## [RECORDED DATA]
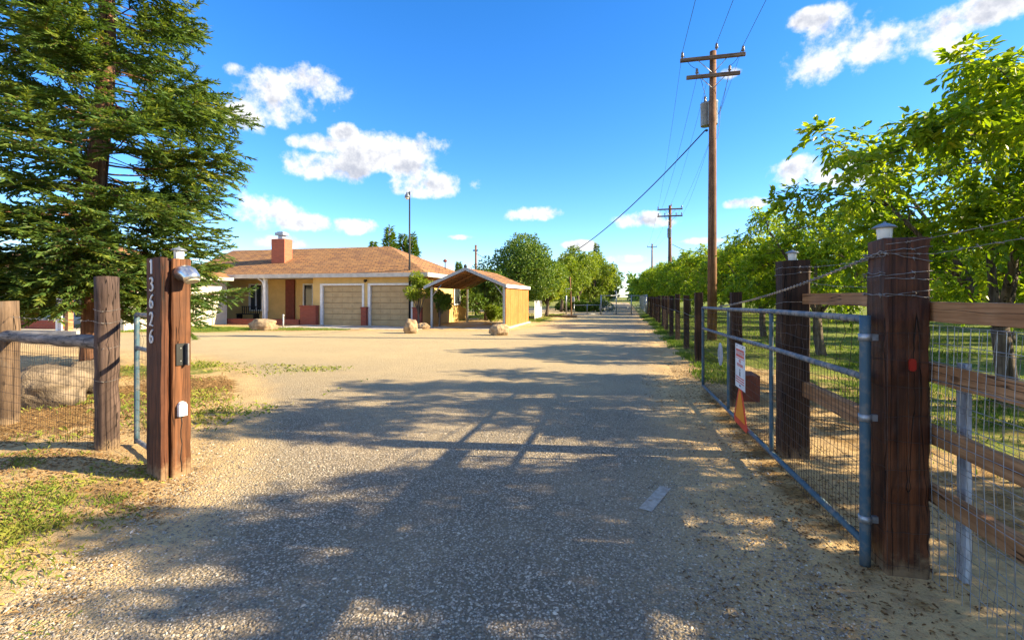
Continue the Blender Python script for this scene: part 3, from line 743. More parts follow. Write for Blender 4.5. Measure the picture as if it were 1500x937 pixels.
# ------------------------------------------------------------------ boulders
def boulder(base, sx, sy, sz, seed, label, mat='rock', sub=4, rot=0, group=None, flat=0.25):
    bm = bmesh.new(); bmesh.ops.create_icosphere(bm, subdivisions=sub, radius=1)
    s_ = Vector((seed * 3.1, seed * 1.7, seed))
    pl = [(Vector((math.sin(seed + k * 2.1), math.cos(seed * 2 + k * 1.7), 0.5 * math.sin(k * 3.3))).normalized(), 0.72 + 0.05 * k % 0.2) for k in range(9)]
    for v in bm.verts:
        p = v.co.copy()
        for nn2_, dd in pl:
            e = p.dot(nn2_) - dd
            if e > 0: p -= nn2_ * e * 0.85
        p *= 1 + 0.07 * mnoise.ridged_multi_fractal(p * 2.2 + s_, 0.9, 2.2, 4, 1.0, 2.0) - .06 + 0.16 * mnoise.fractal(p * 1.3 + s_, 1.0, 2.1, 5) + 0.05 * mnoise.noise(p * 6 + s_)
        v.co = Vector((p.x * sx, p.y * sy, (p.z + 1 - flat) * sz * 0.6))
        v.co.z = max(v.co.z, -0.05)
    for f in bm.faces: f.smooth = True
    me = bpy.data.meshes.new('boulder'); bm.to_mesh(me); bm.free()
    me.transform(Matrix.Translation(base) @ Matrix.Rotation(rot, 4, 'Z'))
    return tag(link_mesh('boulder', me, M[mat]), label, 'boulder', group)
boulder(G(385, 484), 0.72, 0.45, 0.52, 1, 'long low buff boulder on the lawn in front of the porch', rot=0.1)
boulder(G(602, 488), 0.36, 0.34, 0.60, 2.2, 'upright buff boulder in front of the right garage corner', rot=0.7)
boulder(G(620, 482), 0.34, 0.25, 0.30, 3.1, 'small low boulder behind the upright one by the garage corner')
boulder(G(732, 491), 0.44, 0.34, 0.44, 4.7, 'blocky buff boulder at the front of the plywood carport wall', rot=0.2)
boulder(PZ(88, 600, 6.75) * Vector((1, 1, 0)).length * 0 + Vector((*PZ(75, 600, 6.9).xy, 0)), 0.56, 0.45, 0.58, 5.4, 'large grey boulder behind the left wire fence', 'rock_grey', rot=-0.2)
boulder(Vector((*PZ(128, 596, 7.6).xy, 0)), 0.42, 0.36, 0.50, 6.9, 'smaller rock leaning against the large boulder behind the left fence', 'rock_grey')
# white standpipe by the long boulder
p = G(415, 481); mb = MB(); mb.path([p, p + Vector((0, 0, 0.62))], 0.035, 8); mb.lathe([(0.05, 0.6), (0.05, 0.68), (0.02, 0.7)], p, n_=8)
tag(mb.build('standpipe', M['old_white']), 'thin white standpipe beside the long boulder', 'pipe')

# ------------------------------------------------------------------ left gate post with numbers
K = Vector((-3.76, 3.245, 0)); a17 = math.radians(17)
e2 = Vector((math.sin(a17), math.cos(a17), 0)); e1 = Vector((-math.cos(a17), math.sin(a17), 0))
# local frame: x = -e1 (towards the drive), y = e2, z up; origin at the near corner
LF = Matrix.Translation(K) @ Matrix(((-e1.x, e2.x, 0, 0), (-e1.y, e2.y, 0, 0), (0, 0, 1, 0), (0, 0, 0, 1)))
GP = thing('gate_post', 'left reddish brown gate post of thick planks bearing house number 13626', 'gate post', K)
def lbox(lo, hi, seed, seg=16, amp=0.0025): return xf(rough_box(lo, hi, seg, amp, 2, seed), LF)
lbox((-0.25, 0.0, -0.1), (0.0, 0.05, 1.885), 1).build('plank', M['post_mid'], GP)
lbox((-0.24, 0.052, -0.1), (-0.035, 0.082, 1.86), 2).build('plank', M['post_dark'], GP)
lbox((-0.25, 0.084, -0.1), (0.0, 0.235, 1.88), 3).build('plank', M['post_brown'], GP)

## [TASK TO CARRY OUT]
Each line of the data is to be duplicated exactly; pictures stay out of the copy.

## [ANSWER BELOW]
Continue the Blender Python script for this scene: part 3, from line 743. More parts follow. Write for Blender 4.5. Measure the picture as if it were 1500x937 pixels.
# ------------------------------------------------------------------ boulders
def boulder(base, sx, sy, sz, seed, label, mat='rock', sub=4, rot=0, group=None, flat=0.25):
    bm = bmesh.new(); bmesh.ops.create_icosphere(bm, subdivisions=sub, radius=1)
    s_ = Vector((seed * 3.1, seed * 1.7, seed))
    pl = [(Vector((math.sin(seed + k * 2.1), math.cos(seed * 2 + k * 1.7), 0.5 * math.sin(k * 3.3))).normalized(), 0.72 + 0.05 * k % 0.2) for k in range(9)]
    for v in bm.verts:
        p = v.co.copy()
        for nn2_, dd in pl:
            e = p.dot(nn2_) - dd
            if e > 0: p -= nn2_ * e * 0.85
        p *= 1 + 0.07 * mnoise.ridged_multi_fractal(p * 2.2 + s_, 0.9, 2.2, 4, 1.0, 2.0) - .06 + 0.16 * mnoise.fractal(p * 1.3 + s_, 1.0, 2.1, 5) + 0.05 * mnoise.noise(p * 6 + s_)
        v.co = Vector((p.x * sx, p.y * sy, (p.z + 1 - flat) * sz * 0.6))
        v.co.z = max(v.co.z, -0.05)
    for f in bm.faces: f.smooth = True
    me = bpy.data.meshes.new('boulder'); bm.to_mesh(me); bm.free()
    me.transform(Matrix.Translation(base) @ Matrix.Rotation(rot, 4, 'Z'))
    return tag(link_mesh('boulder', me, M[mat]), label, 'boulder', group)
boulder(G(385, 484), 0.72, 0.45, 0.52, 1, 'long low buff boulder on the lawn in front of the porch', rot=0.1)
boulder(G(602, 488), 0.36, 0.34, 0.60, 2.2, 'upright buff boulder in front of the right garage corner', rot=0.7)
boulder(G(620, 482), 0.34, 0.25, 0.30, 3.1, 'small low boulder behind the upright one by the garage corner')
boulder(G(732, 491), 0.44, 0.34, 0.44, 4.7, 'blocky buff boulder at the front of the plywood carport wall', rot=0.2)
boulder(PZ(88, 600, 6.75) * Vector((1, 1, 0)).length * 0 + Vector((*PZ(75, 600, 6.9).xy, 0)), 0.56, 0.45, 0.58, 5.4, 'large grey boulder behind the left wire fence', 'rock_grey', rot=-0.2)
boulder(Vector((*PZ(128, 596, 7.6).xy, 0)), 0.42, 0.36, 0.50, 6.9, 'smaller rock leaning against the large boulder behind the left fence', 'rock_grey')
# white standpipe by the long boulder
p = G(415, 481); mb = MB(); mb.path([p, p + Vector((0, 0, 0.62))], 0.035, 8); mb.lathe([(0.05, 0.6), (0.05, 0.68), (0.02, 0.7)], p, n_=8)
tag(mb.build('standpipe', M['old_white']), 'thin white standpipe beside the long boulder', 'pipe')

# ------------------------------------------------------------------ left gate post with numbers
K = Vector((-3.76, 3.245, 0)); a17 = math.radians(17)
e2 = Vector((math.sin(a17), math.cos(a17), 0)); e1 = Vector((-math.cos(a17), math.sin(a17), 0))
# local frame: x = -e1 (towards the drive), y = e2, z up; origin at the near corner
LF = Matrix.Translation(K) @ Matrix(((-e1.x, e2.x, 0, 0), (-e1.y, e2.y, 0, 0), (0, 0, 1, 0), (0, 0, 0, 1)))
GP = thing('gate_post', 'left reddish brown gate post of thick planks bearing house number 13626', 'gate post', K)
def lbox(lo, hi, seed, seg=16, amp=0.0025): return xf(rough_box(lo, hi, seg, amp, 2, seed), LF)
lbox((-0.25, 0.0, -0.1), (0.0, 0.05, 1.885), 1).build('plank', M['post_mid'], GP)
lbox((-0.24, 0.052, -0.1), (-0.035, 0.082, 1.86), 2).build('plank', M['post_dark'], GP)
lbox((-0.25, 0.084, -0.1), (0.0, 0.235, 1.88), 3).build('plank', M['post_brown'], GP)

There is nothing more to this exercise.